══ Data section ══

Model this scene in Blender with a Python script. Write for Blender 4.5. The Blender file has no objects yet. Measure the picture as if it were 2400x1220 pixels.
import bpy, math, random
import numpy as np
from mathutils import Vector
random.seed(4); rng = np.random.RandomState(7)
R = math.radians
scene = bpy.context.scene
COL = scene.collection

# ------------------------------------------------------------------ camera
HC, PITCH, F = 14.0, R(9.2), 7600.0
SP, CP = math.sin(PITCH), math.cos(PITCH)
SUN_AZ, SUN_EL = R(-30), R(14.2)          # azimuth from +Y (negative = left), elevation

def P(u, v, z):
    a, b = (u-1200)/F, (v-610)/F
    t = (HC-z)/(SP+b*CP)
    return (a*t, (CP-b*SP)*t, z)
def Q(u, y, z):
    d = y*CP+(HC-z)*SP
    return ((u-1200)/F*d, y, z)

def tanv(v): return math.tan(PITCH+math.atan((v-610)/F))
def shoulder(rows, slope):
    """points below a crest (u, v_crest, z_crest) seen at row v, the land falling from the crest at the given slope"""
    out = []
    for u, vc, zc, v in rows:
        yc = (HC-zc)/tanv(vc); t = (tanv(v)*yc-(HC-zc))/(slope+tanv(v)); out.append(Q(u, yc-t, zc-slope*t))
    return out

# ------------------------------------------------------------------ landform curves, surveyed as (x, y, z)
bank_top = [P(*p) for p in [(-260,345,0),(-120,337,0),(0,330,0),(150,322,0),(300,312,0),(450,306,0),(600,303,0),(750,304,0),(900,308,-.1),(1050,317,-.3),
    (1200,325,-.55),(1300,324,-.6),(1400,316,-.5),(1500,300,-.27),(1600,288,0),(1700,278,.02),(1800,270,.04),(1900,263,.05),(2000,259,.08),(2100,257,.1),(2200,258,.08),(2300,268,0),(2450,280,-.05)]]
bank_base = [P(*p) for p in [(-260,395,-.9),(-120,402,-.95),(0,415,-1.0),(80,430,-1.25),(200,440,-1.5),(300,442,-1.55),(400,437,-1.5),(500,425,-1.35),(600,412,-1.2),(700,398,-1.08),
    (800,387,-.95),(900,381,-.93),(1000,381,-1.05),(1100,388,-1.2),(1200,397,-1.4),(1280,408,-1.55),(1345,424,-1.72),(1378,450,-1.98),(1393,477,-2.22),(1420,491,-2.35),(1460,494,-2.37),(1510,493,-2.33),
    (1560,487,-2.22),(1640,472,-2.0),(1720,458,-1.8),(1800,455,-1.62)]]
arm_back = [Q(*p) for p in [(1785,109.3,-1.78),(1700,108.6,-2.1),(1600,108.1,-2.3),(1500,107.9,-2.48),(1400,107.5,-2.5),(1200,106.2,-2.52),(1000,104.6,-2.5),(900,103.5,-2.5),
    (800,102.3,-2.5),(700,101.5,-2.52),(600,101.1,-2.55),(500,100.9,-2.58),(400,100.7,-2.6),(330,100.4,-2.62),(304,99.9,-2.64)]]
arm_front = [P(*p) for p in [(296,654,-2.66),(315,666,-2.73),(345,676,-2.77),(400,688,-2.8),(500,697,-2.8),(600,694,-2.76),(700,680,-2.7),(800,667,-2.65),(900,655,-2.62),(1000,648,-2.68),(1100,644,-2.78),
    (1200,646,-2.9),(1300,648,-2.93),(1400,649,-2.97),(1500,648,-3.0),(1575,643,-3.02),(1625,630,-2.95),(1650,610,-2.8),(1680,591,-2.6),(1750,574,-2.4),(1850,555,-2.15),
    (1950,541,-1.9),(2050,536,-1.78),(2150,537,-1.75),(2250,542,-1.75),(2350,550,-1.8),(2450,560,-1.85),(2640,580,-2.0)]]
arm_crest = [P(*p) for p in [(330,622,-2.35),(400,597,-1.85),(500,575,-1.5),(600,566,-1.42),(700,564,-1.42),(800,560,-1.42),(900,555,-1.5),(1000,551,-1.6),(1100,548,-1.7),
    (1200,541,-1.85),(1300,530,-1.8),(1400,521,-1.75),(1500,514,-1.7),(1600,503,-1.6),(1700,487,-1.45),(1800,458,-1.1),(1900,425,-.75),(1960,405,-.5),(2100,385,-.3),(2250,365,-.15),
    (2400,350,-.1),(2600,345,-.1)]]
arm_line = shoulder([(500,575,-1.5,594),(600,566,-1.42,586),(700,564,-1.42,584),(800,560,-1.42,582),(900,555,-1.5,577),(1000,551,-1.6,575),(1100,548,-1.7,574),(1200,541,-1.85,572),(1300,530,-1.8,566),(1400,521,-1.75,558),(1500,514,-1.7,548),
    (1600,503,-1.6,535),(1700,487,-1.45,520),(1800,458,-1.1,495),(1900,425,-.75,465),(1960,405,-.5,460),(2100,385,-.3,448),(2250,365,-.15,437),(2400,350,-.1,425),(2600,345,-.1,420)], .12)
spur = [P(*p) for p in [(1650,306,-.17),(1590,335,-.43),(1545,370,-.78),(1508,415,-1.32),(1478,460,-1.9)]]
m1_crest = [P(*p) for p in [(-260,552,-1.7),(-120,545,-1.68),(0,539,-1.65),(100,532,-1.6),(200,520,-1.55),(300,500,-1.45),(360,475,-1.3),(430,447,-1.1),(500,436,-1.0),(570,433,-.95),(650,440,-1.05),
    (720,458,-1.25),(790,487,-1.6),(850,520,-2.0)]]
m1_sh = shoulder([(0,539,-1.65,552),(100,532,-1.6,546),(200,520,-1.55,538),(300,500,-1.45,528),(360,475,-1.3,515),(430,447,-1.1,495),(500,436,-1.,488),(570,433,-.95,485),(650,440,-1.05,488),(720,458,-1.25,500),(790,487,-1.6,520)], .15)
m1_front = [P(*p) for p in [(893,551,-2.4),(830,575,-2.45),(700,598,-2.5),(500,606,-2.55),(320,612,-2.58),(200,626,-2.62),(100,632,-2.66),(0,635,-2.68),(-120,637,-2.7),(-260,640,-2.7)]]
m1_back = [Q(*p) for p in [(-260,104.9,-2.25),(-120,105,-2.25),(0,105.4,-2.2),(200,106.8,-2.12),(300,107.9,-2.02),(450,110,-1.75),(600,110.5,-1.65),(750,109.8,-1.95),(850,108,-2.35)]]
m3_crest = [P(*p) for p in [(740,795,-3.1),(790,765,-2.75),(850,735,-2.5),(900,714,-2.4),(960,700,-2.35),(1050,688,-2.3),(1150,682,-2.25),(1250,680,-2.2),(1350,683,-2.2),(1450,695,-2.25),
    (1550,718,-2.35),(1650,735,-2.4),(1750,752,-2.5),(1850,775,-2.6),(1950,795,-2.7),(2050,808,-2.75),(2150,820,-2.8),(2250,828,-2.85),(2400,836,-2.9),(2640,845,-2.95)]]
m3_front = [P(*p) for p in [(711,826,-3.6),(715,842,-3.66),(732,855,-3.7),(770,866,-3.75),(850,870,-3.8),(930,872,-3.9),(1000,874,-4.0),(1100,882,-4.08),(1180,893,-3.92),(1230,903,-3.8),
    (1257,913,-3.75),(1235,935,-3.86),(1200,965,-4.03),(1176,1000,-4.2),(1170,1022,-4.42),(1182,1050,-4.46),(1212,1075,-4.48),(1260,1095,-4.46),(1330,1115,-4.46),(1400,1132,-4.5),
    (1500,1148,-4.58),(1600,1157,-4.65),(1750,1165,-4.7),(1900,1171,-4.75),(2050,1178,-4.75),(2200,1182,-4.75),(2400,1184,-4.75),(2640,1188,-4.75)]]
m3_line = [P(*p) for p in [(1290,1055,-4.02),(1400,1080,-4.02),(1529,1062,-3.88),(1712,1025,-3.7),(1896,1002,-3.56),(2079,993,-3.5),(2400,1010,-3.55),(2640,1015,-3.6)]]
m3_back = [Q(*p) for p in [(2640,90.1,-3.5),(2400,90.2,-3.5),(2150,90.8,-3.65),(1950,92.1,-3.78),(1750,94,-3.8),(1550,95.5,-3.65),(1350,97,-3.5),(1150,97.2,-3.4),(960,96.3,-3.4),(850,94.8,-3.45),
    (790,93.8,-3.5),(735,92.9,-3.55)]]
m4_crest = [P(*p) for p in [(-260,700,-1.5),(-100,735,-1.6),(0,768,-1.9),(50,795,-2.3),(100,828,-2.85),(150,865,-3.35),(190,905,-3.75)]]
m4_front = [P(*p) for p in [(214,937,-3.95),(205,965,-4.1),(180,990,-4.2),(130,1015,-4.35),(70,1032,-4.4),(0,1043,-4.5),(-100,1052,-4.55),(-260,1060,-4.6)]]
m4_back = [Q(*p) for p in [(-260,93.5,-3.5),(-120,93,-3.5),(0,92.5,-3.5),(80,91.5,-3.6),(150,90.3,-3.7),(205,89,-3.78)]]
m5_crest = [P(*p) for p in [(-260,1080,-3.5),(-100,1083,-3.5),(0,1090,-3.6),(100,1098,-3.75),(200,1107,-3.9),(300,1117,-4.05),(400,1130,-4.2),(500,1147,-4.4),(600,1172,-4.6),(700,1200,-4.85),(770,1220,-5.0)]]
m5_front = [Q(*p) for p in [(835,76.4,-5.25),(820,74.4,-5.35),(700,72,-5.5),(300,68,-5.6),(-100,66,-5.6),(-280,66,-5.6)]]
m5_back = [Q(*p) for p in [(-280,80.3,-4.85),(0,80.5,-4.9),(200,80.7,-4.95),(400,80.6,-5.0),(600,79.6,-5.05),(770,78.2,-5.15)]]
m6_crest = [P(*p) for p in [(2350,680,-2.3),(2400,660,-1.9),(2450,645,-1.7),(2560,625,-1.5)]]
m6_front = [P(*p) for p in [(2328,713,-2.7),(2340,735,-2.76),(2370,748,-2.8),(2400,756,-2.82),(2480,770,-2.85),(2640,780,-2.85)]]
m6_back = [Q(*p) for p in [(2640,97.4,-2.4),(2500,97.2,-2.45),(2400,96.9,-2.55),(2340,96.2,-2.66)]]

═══

### The task
Return nothing but the lines from the first line of the listing through the line with "return ((u-1200)/F*d, y, z)", please, keeping every one of them unchanged.

### Exercise result
Model this scene in Blender with a Python script. Write for Blender 4.5. The Blender file has no objects yet. Measure the picture as if it were 2400x1220 pixels.
import bpy, math, random
import numpy as np
from mathutils import Vector
random.seed(4); rng = np.random.RandomState(7)
R = math.radians
scene = bpy.context.scene
COL = scene.collection

# ------------------------------------------------------------------ camera
HC, PITCH, F = 14.0, R(9.2), 7600.0
SP, CP = math.sin(PITCH), math.cos(PITCH)
SUN_AZ, SUN_EL = R(-30), R(14.2)          # azimuth from +Y (negative = left), elevation

def P(u, v, z):
    a, b = (u-1200)/F, (v-610)/F
    t = (HC-z)/(SP+b*CP)
    return (a*t, (CP-b*SP)*t, z)
def Q(u, y, z):
    d = y*CP+(HC-z)*SP
    return ((u-1200)/F*d, y, z)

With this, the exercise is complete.